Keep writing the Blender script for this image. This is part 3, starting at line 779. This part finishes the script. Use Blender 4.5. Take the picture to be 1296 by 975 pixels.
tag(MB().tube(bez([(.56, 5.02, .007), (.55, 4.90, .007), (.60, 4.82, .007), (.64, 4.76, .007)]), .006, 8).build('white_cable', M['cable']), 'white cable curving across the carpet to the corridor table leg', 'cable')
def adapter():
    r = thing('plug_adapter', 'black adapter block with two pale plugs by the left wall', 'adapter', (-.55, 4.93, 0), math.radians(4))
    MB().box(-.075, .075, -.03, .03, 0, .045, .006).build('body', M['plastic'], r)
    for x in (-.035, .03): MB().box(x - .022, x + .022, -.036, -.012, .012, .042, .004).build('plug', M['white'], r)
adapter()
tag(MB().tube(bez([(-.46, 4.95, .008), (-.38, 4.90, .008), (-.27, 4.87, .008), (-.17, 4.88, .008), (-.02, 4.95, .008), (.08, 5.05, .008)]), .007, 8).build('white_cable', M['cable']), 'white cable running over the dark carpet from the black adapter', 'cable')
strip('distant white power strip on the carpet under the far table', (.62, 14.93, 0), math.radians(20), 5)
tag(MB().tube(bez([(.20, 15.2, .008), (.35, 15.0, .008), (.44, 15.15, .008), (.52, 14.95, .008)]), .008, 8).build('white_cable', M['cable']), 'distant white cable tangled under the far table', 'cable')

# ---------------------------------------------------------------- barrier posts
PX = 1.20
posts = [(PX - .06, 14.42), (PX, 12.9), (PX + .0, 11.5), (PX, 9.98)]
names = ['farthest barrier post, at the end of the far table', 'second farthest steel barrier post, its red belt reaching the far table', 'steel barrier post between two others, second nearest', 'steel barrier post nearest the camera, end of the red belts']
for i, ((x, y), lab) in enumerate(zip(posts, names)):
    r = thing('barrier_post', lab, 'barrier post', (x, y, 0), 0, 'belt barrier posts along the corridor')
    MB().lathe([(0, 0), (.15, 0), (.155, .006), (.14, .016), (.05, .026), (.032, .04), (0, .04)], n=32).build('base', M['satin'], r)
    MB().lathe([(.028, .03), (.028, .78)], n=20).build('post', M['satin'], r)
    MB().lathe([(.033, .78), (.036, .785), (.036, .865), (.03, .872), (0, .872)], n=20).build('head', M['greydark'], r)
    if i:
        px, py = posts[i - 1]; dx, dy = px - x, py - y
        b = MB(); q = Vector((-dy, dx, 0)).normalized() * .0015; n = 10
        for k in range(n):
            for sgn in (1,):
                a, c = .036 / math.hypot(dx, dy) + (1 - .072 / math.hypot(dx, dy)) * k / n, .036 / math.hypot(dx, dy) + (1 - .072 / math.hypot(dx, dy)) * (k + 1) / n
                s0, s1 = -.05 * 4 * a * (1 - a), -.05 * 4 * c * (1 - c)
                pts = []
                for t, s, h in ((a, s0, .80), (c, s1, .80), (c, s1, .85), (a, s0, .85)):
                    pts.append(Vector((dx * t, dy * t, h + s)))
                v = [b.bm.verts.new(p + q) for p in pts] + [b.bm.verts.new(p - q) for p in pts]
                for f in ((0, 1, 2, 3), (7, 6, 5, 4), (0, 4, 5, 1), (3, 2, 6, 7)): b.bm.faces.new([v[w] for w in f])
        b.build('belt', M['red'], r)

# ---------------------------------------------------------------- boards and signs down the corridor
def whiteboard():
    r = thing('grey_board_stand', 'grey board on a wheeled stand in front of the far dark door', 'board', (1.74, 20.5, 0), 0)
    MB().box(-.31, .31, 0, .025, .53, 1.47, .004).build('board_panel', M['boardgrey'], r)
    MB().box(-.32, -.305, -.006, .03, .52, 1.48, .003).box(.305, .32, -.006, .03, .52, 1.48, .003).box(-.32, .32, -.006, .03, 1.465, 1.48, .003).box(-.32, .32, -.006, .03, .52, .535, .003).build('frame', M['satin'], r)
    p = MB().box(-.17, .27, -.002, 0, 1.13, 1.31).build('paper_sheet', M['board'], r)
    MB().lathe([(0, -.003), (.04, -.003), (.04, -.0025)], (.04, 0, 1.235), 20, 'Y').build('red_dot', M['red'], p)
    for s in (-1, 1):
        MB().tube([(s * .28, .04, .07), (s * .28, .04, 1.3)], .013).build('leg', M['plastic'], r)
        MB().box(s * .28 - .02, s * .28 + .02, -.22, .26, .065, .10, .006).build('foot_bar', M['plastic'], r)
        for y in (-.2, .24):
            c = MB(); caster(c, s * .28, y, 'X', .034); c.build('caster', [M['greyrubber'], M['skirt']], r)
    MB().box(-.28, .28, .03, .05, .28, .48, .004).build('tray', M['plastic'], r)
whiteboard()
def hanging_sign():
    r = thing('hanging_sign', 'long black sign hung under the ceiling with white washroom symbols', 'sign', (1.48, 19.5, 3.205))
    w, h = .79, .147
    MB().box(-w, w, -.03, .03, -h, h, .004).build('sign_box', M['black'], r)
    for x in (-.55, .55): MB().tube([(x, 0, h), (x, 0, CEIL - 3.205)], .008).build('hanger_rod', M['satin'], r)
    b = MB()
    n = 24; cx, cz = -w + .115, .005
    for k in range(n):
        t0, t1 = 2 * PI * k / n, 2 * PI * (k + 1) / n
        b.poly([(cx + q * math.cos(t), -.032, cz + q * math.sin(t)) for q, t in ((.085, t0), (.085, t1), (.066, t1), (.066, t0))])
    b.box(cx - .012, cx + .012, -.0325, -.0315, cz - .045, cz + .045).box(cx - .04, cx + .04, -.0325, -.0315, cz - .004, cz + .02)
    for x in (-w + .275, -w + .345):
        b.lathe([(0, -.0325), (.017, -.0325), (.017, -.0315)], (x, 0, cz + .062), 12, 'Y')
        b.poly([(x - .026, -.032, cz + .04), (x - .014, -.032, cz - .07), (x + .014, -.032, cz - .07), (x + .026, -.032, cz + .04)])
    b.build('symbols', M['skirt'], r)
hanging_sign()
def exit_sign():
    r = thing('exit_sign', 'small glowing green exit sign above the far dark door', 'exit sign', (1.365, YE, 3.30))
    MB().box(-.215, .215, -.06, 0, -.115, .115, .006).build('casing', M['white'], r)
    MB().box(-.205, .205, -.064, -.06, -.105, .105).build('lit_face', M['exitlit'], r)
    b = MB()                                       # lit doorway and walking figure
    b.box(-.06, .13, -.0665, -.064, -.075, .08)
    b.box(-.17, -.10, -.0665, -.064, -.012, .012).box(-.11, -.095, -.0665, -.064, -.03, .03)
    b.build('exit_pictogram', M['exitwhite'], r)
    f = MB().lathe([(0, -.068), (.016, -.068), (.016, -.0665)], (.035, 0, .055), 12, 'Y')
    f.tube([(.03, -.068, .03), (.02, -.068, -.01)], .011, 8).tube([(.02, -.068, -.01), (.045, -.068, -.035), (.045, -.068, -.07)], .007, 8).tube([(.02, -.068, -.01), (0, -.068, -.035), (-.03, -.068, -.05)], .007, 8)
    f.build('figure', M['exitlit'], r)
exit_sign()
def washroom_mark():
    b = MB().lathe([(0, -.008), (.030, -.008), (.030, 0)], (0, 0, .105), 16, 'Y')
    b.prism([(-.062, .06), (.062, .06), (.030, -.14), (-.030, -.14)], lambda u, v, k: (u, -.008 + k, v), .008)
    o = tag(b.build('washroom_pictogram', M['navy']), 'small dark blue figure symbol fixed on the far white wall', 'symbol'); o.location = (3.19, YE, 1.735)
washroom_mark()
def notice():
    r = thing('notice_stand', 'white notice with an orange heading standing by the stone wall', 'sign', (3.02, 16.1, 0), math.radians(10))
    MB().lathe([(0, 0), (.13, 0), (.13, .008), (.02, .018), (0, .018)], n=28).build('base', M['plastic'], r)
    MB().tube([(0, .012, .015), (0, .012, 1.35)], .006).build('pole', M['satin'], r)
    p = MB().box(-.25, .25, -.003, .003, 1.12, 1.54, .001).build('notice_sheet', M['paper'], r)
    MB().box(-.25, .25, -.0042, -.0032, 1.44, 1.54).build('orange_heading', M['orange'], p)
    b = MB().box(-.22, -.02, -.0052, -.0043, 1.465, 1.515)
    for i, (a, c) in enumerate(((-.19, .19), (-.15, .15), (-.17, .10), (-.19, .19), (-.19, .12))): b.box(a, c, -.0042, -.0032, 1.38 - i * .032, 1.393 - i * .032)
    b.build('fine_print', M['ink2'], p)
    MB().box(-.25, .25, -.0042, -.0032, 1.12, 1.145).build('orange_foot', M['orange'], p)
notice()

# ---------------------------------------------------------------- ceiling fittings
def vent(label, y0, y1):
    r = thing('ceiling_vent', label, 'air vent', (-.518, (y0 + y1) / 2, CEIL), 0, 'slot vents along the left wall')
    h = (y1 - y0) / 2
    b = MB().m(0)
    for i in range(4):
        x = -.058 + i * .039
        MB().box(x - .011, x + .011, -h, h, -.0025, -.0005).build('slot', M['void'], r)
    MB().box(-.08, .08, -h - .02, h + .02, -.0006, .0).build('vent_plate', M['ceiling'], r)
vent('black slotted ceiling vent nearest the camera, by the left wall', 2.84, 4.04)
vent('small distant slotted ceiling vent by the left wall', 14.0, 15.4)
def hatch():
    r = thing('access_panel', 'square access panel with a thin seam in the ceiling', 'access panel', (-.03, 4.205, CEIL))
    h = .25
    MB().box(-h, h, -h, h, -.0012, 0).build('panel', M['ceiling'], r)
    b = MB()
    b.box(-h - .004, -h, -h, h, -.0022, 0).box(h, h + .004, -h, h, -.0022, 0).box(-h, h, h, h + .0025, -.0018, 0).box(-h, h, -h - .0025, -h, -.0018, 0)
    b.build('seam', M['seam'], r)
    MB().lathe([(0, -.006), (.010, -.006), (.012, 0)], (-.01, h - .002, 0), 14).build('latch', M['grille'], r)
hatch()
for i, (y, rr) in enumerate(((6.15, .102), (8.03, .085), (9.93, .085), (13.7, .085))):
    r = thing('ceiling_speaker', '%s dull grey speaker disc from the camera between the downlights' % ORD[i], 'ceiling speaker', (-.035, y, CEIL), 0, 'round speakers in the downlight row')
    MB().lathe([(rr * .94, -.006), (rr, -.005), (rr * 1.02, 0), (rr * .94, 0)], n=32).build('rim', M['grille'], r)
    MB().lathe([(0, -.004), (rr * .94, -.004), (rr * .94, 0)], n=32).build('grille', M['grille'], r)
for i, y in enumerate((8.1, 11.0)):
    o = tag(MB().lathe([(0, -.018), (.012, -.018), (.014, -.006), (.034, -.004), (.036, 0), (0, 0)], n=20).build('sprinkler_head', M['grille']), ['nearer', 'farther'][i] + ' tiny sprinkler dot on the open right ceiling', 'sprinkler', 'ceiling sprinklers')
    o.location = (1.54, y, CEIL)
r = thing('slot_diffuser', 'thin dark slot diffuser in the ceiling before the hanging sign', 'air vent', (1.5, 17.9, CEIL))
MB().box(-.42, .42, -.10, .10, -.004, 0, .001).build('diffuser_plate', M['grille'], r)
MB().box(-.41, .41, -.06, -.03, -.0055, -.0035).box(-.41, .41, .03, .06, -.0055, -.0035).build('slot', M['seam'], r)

+++

Required task: Return exactly the leading lines of the listing, stopping after the line in which "far table', 'cable')" occurs.

Finished task:
Keep writing the Blender script for this image. This is part 3, starting at line 779. This part finishes the script. Use Blender 4.5. Take the picture to be 1296 by 975 pixels.
tag(MB().tube(bez([(.56, 5.02, .007), (.55, 4.90, .007), (.60, 4.82, .007), (.64, 4.76, .007)]), .006, 8).build('white_cable', M['cable']), 'white cable curving across the carpet to the corridor table leg', 'cable')
def adapter():
    r = thing('plug_adapter', 'black adapter block with two pale plugs by the left wall', 'adapter', (-.55, 4.93, 0), math.radians(4))
    MB().box(-.075, .075, -.03, .03, 0, .045, .006).build('body', M['plastic'], r)
    for x in (-.035, .03): MB().box(x - .022, x + .022, -.036, -.012, .012, .042, .004).build('plug', M['white'], r)
adapter()
tag(MB().tube(bez([(-.46, 4.95, .008), (-.38, 4.90, .008), (-.27, 4.87, .008), (-.17, 4.88, .008), (-.02, 4.95, .008), (.08, 5.05, .008)]), .007, 8).build('white_cable', M['cable']), 'white cable running over the dark carpet from the black adapter', 'cable')
strip('distant white power strip on the carpet under the far table', (.62, 14.93, 0), math.radians(20), 5)
tag(MB().tube(bez([(.20, 15.2, .008), (.35, 15.0, .008), (.44, 15.15, .008), (.52, 14.95, .008)]), .008, 8).build('white_cable', M['cable']), 'distant white cable tangled under the far table', 'cable')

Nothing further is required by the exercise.